On Wed, Nov 04, 2020 at 03:07:22PM +0100, Emeric Brun wrote:
> Hi Dinko,
> 
> > Sadly I haven't had Kube-DNS anywhere and i think that CoreDNS is supposed 
> > to be way to go from Kube-DNS. Hope this helps.
> It does.
> 
> Really appreciate!

Actually this tends to confirm our preliminary thoughts, which are that
if some people absolutely want to load-balance DNS on haproxy, they'll
have to comply with some supported features, or look for something else.

I think it's a reasonable tradeoff because those who insist on this are
also those who want to use so-called "modern" tools (placing "modern"
and DNS in the same sentence always leaves me a strange feeling that
something 37 years old is still modern).

@Lukas, to respond to your concern, I don't like DNS either, but I much
stronger hate the noise that some people regularly make about "UDP support"
which when you ask is for syslog and dns (both being the wrong way to
proceed, proving they don't even understand what they're asking for).

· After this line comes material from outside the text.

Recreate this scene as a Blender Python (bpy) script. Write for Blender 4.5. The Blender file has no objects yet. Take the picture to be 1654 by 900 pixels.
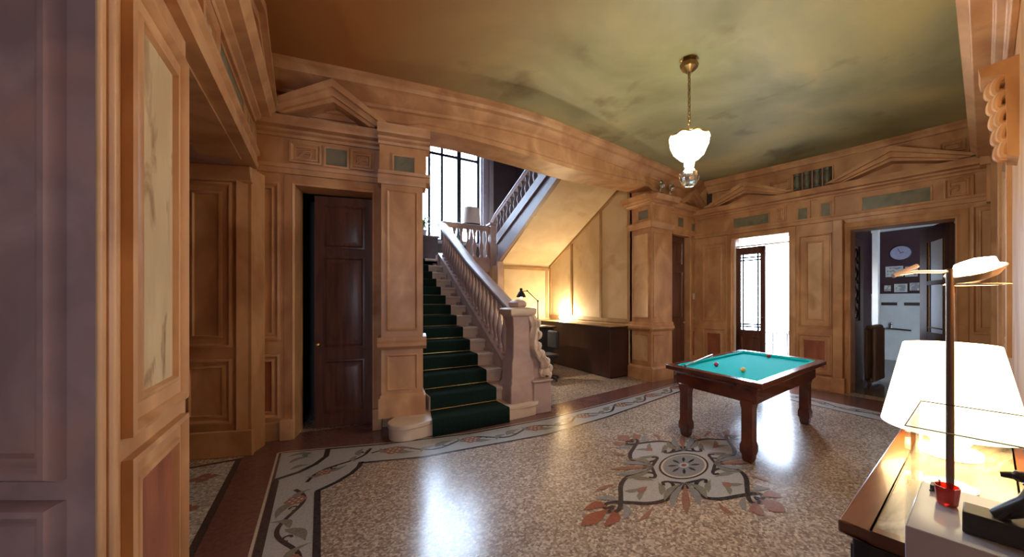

Now with 2.3, syslog is handled like a proxy should do, which is not
by blindly forwarding datagrams and causing trouble on the server, but
instead by passing the messages, possibly re-encoding them according
to the desired RFC level and adapting udp/tcp/stdout/whatever in any
sense. The other one that remains now is DNS. I personally consider
that it's stupid to want to LB inbound DNS with no added value, LVS
will do it better and will scale better. In addition, if the reason is
a matter of load, then one should really wonder if the LB will not reach
limits before the server, having more than twice the work to do. However
there could be a few compelling cases where doing it correctly could
add some value. By correctly I mean that we'd typically receive mostly
UDP datagrams and aggregate them over TCP connections. In this case it
could make sense as a protocol accelerator/offloader/translator like
haproxy already does for HTTP or TLS. In addition it might be possible
to implement some short time caching to save on the internal bandwidth.
Maybe later some of the DNSSEC job could be offloaded by haproxy, I
don't know.

So that's where I draw the frontier. Blind UDP, no, only morons want
this in a userland proxy. Value-added UDP-based services, why not if
it can be demonstrated that it does really bring some value and aligns
well with what we already do around.